» WHAT YOU ARE ASKED TO DO: Copy each line that contains the string "pixels".

» DATASET EXTRACT:
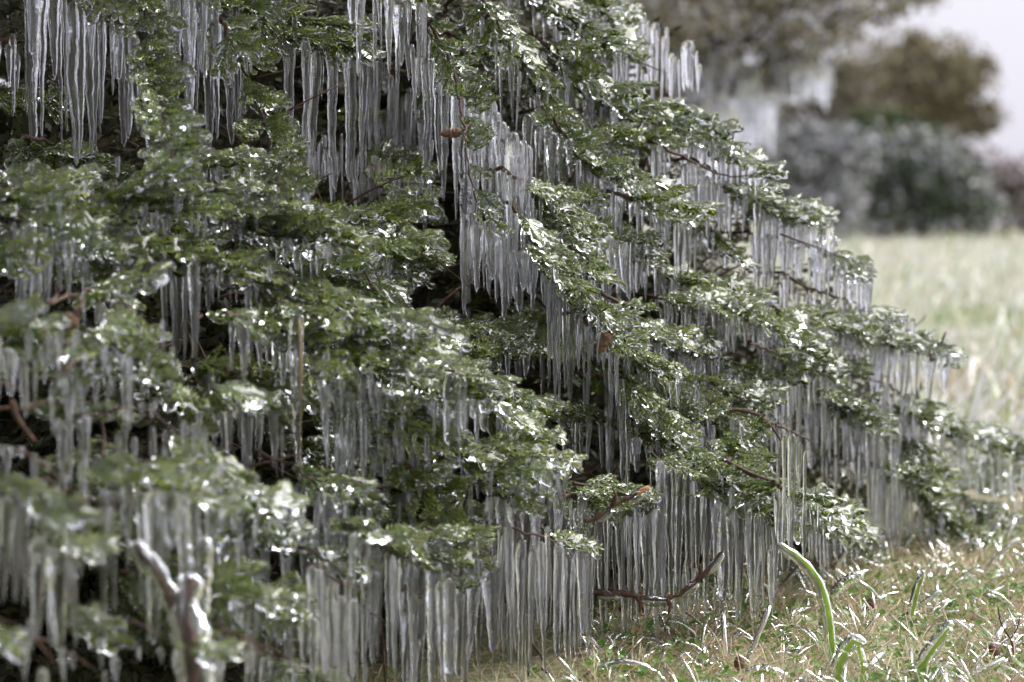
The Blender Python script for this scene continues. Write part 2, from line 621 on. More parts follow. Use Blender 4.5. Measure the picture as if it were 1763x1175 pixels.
def bough(pts, dz=0.0, gap=0.021, size=1.0, hang=0.0, wood=0.0028, style='ice', side=0, root=True, spread=1.0):
    """pts in photo pixels; dz moves the bough behind (+) or before (-) the juniper's surface"""
    bi = len(BOUGHS)
    pts = [(x - 45 * min(1, max(0, (x - 980) / 120)) * min(1, max(0, (640 - y) / 120)), y) for x, y in pts]
    w = np.array([P(x, y, D(x, y) + dz) for x, y in pts])
    n = max(8, int(np.linalg.norm(np.diff(w, axis=0), axis=1).sum() / 0.012))
    path = smooth_path(w, n)
    full = path
    if root:
        a = w[0]
        h = a[2] + 0.12
        full = np.vstack([smooth_path([np.array([TRUNK[0], TRUNK[1], h]), a + np.array([-.10, .62, .02]), a + np.array([-.03, .22, .0]), a], 18)[:-1], path])
    if pts[0][0] < 640 and pts[0][1] > 420:
        wood = .0018
    if hang:
        HUNG.add(bi)
    BOUGHS.append((full, wood, len(full) - len(path)))
    length = np.linalg.norm(np.diff(path, axis=0), axis=1).sum()
    m_ = max(2, int(length / (gap * 1.12)))
    tgs = np.gradient(path, axis=0)
    for q in range(m_ + 1):
        s = q / m_
        for sd_ in ((-1, 1) if q < m_ else (0,)):
            if side and sd_ and sd_ != side and rng.random() < 0.75:
                continue
            i = min(n - 1, max(0, int(round(s * (n - 1) + rng.uniform(-.5, .5)))))
            T = nrm(tgs[i])
            Sd = np.cross(T, [0, 0, 1])
            Sd = nrm(Sd) if np.linalg.norm(Sd) > 0.35 else nrm(np.array([1, -.3, 0]))
            if hang:
                G = nrm(T * rng.uniform(.35, .8) + sd_ * np.array([1, -.25, 0]) * rng.uniform(.35, .8) * spread + np.array([.25, -.45, .1]) + rng.normal(0, .22, 3))
            else:
                G = nrm(T * rng.uniform(.7, 1.15) + sd_ * Sd * rng.uniform(.25, .7) * spread + np.array([.15, -.14, -.04]) + rng.normal(0, .17, 3))
            Nn = nrm(np.array([0, -.5, .8]) + rng.normal(0, .24, 3) + (np.array([-.2, -.6, 0]) if hang else 0))
            Nn = nrm(Nn - G * Nn.dot(G))
            B = np.cross(Nn, G)
            k = int(rng.integers(0, 8))
            if pts[0][0] < 620 and pts[-1][1] > 270 and rng.random() < .8:
                k += 8
            sc = size * rng.uniform(.75, 1.15) * (1.0 if s < .8 else .88)
            pos = path[i] + rng.normal(0, .004, 3)
            R = np.stack([G, B, Nn], 1) * sc
            c = pos + G * SHAPES[k] * sc * .5
            x, y, d = project(c)
            vis = sc / d * (1.0 if -20 < x < W + 20 and -20 < y < H + 20 else 0.0)
            SPRAYS.append([bi, k, R, pos, vis - (0.5 if dz > 0.1 else 0), style])
    return bi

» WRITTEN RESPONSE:
The Blender Python script for this scene continues. Write part 2, from line 621 on. More parts follow. Use Blender 4.5. Measure the picture as if it were 1763x1175 pixels.
    """pts in photo pixels; dz moves the bough behind (+) or before (-) the juniper's surface"""